As historian Stephen Puleo (American Treasures) points out in Voyage of Mercy: The USS Jamestown, the Irish Famine, and the Remarkable Story of America's First Humanitarian Mission, the repercussions of the Irish famine of the 1840s still linger. Broad swaths of American society are descendants of the countless Irish people who fled their homeland during the devastation. English-Irish relations were poisoned for decades, because of the appalling decision of the English leadership to allow thousands of Irish people to starve to death while continuing to force Irish farmers to export their crops to England to meet quotas.

As the potato blight tore apart Irish society, and the English turned a blind eye, the Americans came to the rescue. Spurred by cries for aid from such illustrious statesmen as Daniel Webster and Henry Clay, the American populace donated generously. The Jamestown was fitted as a relief ship, and Captain Robert Bennet Forbes was commissioned to undertake the voyage to Ireland with his hold full of supplies, which, in a "happy coincidence," were loaded aboard the Jamestown on St. Patrick's Day, 1847.

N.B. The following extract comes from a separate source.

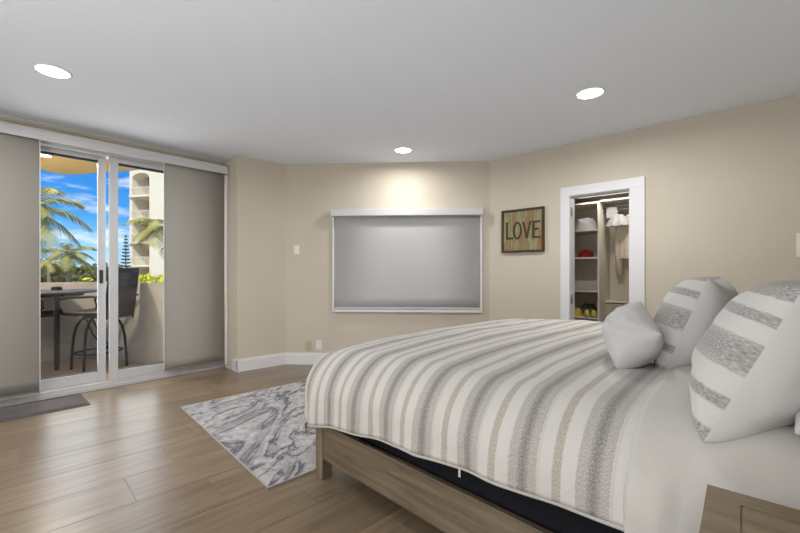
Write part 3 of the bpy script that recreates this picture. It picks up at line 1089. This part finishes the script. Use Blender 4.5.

Having overcome terrible tragedies in his own life, Forbes was determined to help alleviate the suffering of the Irish. His journey not only marked a pivotal point in American history, but it also laid the groundwork for "the collaborative public-private blueprint... that has guided America's international charitable relief for more than a century and a half."

In this meticulously researched, yet eminently approachable book, Stephen Puleo provides a fascinating glimpse at a little-known facet of a well-known trauma. --Jessica Howard, bookseller at Bookmans, Tucson, Ariz.